→ **What you need to do**: Provide the data again in its entirety, exactly as given.
■ ■ ■
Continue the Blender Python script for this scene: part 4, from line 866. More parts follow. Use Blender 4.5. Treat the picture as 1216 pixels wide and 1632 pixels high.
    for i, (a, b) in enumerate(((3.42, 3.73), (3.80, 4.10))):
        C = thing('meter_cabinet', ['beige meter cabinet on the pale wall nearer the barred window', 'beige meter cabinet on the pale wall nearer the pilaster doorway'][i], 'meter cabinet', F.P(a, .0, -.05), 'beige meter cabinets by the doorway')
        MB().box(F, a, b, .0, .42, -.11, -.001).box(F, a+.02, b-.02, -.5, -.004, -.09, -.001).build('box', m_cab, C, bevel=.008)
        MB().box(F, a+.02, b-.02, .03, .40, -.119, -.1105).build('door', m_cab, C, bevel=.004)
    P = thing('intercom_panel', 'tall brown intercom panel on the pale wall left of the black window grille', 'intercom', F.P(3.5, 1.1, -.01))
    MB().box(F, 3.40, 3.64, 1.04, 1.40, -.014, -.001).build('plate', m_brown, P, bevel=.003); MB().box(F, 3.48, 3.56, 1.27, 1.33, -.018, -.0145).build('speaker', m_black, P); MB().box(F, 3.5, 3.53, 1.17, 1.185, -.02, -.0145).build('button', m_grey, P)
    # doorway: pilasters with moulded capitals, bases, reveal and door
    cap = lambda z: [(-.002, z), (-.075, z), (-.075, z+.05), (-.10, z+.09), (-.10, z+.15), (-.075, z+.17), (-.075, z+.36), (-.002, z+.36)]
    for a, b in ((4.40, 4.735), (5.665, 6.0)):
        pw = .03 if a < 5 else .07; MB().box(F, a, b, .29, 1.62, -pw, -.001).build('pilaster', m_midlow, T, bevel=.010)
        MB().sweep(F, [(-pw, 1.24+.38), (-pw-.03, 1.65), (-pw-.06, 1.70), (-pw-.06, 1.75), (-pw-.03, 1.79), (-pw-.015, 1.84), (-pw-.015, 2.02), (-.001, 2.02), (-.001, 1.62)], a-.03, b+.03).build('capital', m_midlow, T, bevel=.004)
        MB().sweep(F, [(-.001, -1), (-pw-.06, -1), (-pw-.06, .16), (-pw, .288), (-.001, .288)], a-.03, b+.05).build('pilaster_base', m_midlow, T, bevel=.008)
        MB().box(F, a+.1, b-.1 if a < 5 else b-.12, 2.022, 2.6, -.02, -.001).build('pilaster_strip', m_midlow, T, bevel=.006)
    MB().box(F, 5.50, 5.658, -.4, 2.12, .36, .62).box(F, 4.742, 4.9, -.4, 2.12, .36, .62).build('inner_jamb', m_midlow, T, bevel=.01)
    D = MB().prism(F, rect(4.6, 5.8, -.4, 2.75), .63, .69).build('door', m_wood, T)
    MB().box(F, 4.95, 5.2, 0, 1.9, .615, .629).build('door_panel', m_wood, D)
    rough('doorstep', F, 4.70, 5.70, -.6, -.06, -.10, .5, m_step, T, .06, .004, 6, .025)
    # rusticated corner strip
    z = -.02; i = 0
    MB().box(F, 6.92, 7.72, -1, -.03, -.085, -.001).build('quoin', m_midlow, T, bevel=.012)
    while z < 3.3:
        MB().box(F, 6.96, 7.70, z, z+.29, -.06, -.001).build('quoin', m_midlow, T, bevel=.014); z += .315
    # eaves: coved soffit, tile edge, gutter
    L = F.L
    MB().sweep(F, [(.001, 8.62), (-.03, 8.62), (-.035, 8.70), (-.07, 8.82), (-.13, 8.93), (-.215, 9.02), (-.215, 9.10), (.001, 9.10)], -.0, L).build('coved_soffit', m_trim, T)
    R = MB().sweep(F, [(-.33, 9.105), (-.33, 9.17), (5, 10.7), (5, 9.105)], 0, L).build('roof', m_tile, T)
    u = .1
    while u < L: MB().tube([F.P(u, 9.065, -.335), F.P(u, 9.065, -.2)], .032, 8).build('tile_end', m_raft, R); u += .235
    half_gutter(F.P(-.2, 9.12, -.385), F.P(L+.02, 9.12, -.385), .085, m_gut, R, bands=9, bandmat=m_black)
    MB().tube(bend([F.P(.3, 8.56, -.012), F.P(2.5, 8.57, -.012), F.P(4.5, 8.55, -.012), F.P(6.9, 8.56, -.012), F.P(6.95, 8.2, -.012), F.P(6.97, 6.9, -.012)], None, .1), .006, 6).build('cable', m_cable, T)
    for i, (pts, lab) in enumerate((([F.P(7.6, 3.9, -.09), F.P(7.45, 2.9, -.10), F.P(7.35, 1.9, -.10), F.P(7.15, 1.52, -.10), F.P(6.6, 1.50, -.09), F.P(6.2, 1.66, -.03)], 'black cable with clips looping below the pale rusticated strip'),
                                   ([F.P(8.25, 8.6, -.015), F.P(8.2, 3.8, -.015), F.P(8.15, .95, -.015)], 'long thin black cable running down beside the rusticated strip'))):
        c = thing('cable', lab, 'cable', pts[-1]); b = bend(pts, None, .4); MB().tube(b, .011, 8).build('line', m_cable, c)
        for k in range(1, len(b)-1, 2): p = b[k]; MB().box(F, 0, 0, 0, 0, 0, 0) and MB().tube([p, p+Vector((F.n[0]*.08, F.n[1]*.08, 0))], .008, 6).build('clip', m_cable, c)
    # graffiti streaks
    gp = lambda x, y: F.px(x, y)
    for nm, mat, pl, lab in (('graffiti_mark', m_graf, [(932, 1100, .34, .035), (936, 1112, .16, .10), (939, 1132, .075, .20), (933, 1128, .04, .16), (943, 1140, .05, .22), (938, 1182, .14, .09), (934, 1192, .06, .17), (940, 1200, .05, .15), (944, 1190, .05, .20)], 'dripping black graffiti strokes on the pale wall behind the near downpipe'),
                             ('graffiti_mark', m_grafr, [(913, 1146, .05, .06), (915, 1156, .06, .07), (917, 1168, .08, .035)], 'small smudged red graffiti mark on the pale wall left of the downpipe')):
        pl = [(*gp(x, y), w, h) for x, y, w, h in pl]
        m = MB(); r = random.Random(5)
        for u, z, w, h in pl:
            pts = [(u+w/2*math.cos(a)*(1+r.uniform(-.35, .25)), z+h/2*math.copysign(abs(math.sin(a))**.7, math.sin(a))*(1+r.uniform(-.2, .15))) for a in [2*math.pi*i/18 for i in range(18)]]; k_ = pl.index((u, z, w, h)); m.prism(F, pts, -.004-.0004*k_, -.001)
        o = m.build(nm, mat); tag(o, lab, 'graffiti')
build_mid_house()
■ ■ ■
→ **Result for this exercise**:
Continue the Blender Python script for this scene: part 4, from line 866. More parts follow. Use Blender 4.5. Treat the picture as 1216 pixels wide and 1632 pixels high.
    for i, (a, b) in enumerate(((3.42, 3.73), (3.80, 4.10))):
        C = thing('meter_cabinet', ['beige meter cabinet on the pale wall nearer the barred window', 'beige meter cabinet on the pale wall nearer the pilaster doorway'][i], 'meter cabinet', F.P(a, .0, -.05), 'beige meter cabinets by the doorway')
        MB().box(F, a, b, .0, .42, -.11, -.001).box(F, a+.02, b-.02, -.5, -.004, -.09, -.001).build('box', m_cab, C, bevel=.008)
        MB().box(F, a+.02, b-.02, .03, .40, -.119, -.1105).build('door', m_cab, C, bevel=.004)
    P = thing('intercom_panel', 'tall brown intercom panel on the pale wall left of the black window grille', 'intercom', F.P(3.5, 1.1, -.01))
    MB().box(F, 3.40, 3.64, 1.04, 1.40, -.014, -.001).build('plate', m_brown, P, bevel=.003); MB().box(F, 3.48, 3.56, 1.27, 1.33, -.018, -.0145).build('speaker', m_black, P); MB().box(F, 3.5, 3.53, 1.17, 1.185, -.02, -.0145).build('button', m_grey, P)
    # doorway: pilasters with moulded capitals, bases, reveal and door
    cap = lambda z: [(-.002, z), (-.075, z), (-.075, z+.05), (-.10, z+.09), (-.10, z+.15), (-.075, z+.17), (-.075, z+.36), (-.002, z+.36)]
    for a, b in ((4.40, 4.735), (5.665, 6.0)):
        pw = .03 if a < 5 else .07; MB().box(F, a, b, .29, 1.62, -pw, -.001).build('pilaster', m_midlow, T, bevel=.010)
        MB().sweep(F, [(-pw, 1.24+.38), (-pw-.03, 1.65), (-pw-.06, 1.70), (-pw-.06, 1.75), (-pw-.03, 1.79), (-pw-.015, 1.84), (-pw-.015, 2.02), (-.001, 2.02), (-.001, 1.62)], a-.03, b+.03).build('capital', m_midlow, T, bevel=.004)
        MB().sweep(F, [(-.001, -1), (-pw-.06, -1), (-pw-.06, .16), (-pw, .288), (-.001, .288)], a-.03, b+.05).build('pilaster_base', m_midlow, T, bevel=.008)
        MB().box(F, a+.1, b-.1 if a < 5 else b-.12, 2.022, 2.6, -.02, -.001).build('pilaster_strip', m_midlow, T, bevel=.006)
    MB().box(F, 5.50, 5.658, -.4, 2.12, .36, .62).box(F, 4.742, 4.9, -.4, 2.12, .36, .62).build('inner_jamb', m_midlow, T, bevel=.01)
    D = MB().prism(F, rect(4.6, 5.8, -.4, 2.75), .63, .69).build('door', m_wood, T)
    MB().box(F, 4.95, 5.2, 0, 1.9, .615, .629).build('door_panel', m_wood, D)
    rough('doorstep', F, 4.70, 5.70, -.6, -.06, -.10, .5, m_step, T, .06, .004, 6, .025)
    # rusticated corner strip
    z = -.02; i = 0
    MB().box(F, 6.92, 7.72, -1, -.03, -.085, -.001).build('quoin', m_midlow, T, bevel=.012)
    while z < 3.3:
        MB().box(F, 6.96, 7.70, z, z+.29, -.06, -.001).build('quoin', m_midlow, T, bevel=.014); z += .315
    # eaves: coved soffit, tile edge, gutter
    L = F.L
    MB().sweep(F, [(.001, 8.62), (-.03, 8.62), (-.035, 8.70), (-.07, 8.82), (-.13, 8.93), (-.215, 9.02), (-.215, 9.10), (.001, 9.10)], -.0, L).build('coved_soffit', m_trim, T)
    R = MB().sweep(F, [(-.33, 9.105), (-.33, 9.17), (5, 10.7), (5, 9.105)], 0, L).build('roof', m_tile, T)
    u = .1
    while u < L: MB().tube([F.P(u, 9.065, -.335), F.P(u, 9.065, -.2)], .032, 8).build('tile_end', m_raft, R); u += .235
    half_gutter(F.P(-.2, 9.12, -.385), F.P(L+.02, 9.12, -.385), .085, m_gut, R, bands=9, bandmat=m_black)
    MB().tube(bend([F.P(.3, 8.56, -.012), F.P(2.5, 8.57, -.012), F.P(4.5, 8.55, -.012), F.P(6.9, 8.56, -.012), F.P(6.95, 8.2, -.012), F.P(6.97, 6.9, -.012)], None, .1), .006, 6).build('cable', m_cable, T)
    for i, (pts, lab) in enumerate((([F.P(7.6, 3.9, -.09), F.P(7.45, 2.9, -.10), F.P(7.35, 1.9, -.10), F.P(7.15, 1.52, -.10), F.P(6.6, 1.50, -.09), F.P(6.2, 1.66, -.03)], 'black cable with clips looping below the pale rusticated strip'),
                                   ([F.P(8.25, 8.6, -.015), F.P(8.2, 3.8, -.015), F.P(8.15, .95, -.015)], 'long thin black cable running down beside the rusticated strip'))):
        c = thing('cable', lab, 'cable', pts[-1]); b = bend(pts, None, .4); MB().tube(b, .011, 8).build('line', m_cable, c)
        for k in range(1, len(b)-1, 2): p = b[k]; MB().box(F, 0, 0, 0, 0, 0, 0) and MB().tube([p, p+Vector((F.n[0]*.08, F.n[1]*.08, 0))], .008, 6).build('clip', m_cable, c)
    # graffiti streaks
    gp = lambda x, y: F.px(x, y)
    for nm, mat, pl, lab in (('graffiti_mark', m_graf, [(932, 1100, .34, .035), (936, 1112, .16, .10), (939, 1132, .075, .20), (933, 1128, .04, .16), (943, 1140, .05, .22), (938, 1182, .14, .09), (934, 1192, .06, .17), (940, 1200, .05, .15), (944, 1190, .05, .20)], 'dripping black graffiti strokes on the pale wall behind the near downpipe'),
                             ('graffiti_mark', m_grafr, [(913, 1146, .05, .06), (915, 1156, .06, .07), (917, 1168, .08, .035)], 'small smudged red graffiti mark on the pale wall left of the downpipe')):
        pl = [(*gp(x, y), w, h) for x, y, w, h in pl]
        m = MB(); r = random.Random(5)
        for u, z, w, h in pl:
            pts = [(u+w/2*math.cos(a)*(1+r.uniform(-.35, .25)), z+h/2*math.copysign(abs(math.sin(a))**.7, math.sin(a))*(1+r.uniform(-.2, .15))) for a in [2*math.pi*i/18 for i in range(18)]]; k_ = pl.index((u, z, w, h)); m.prism(F, pts, -.004-.0004*k_, -.001)
        o = m.build(nm, mat); tag(o, lab, 'graffiti')
build_mid_house()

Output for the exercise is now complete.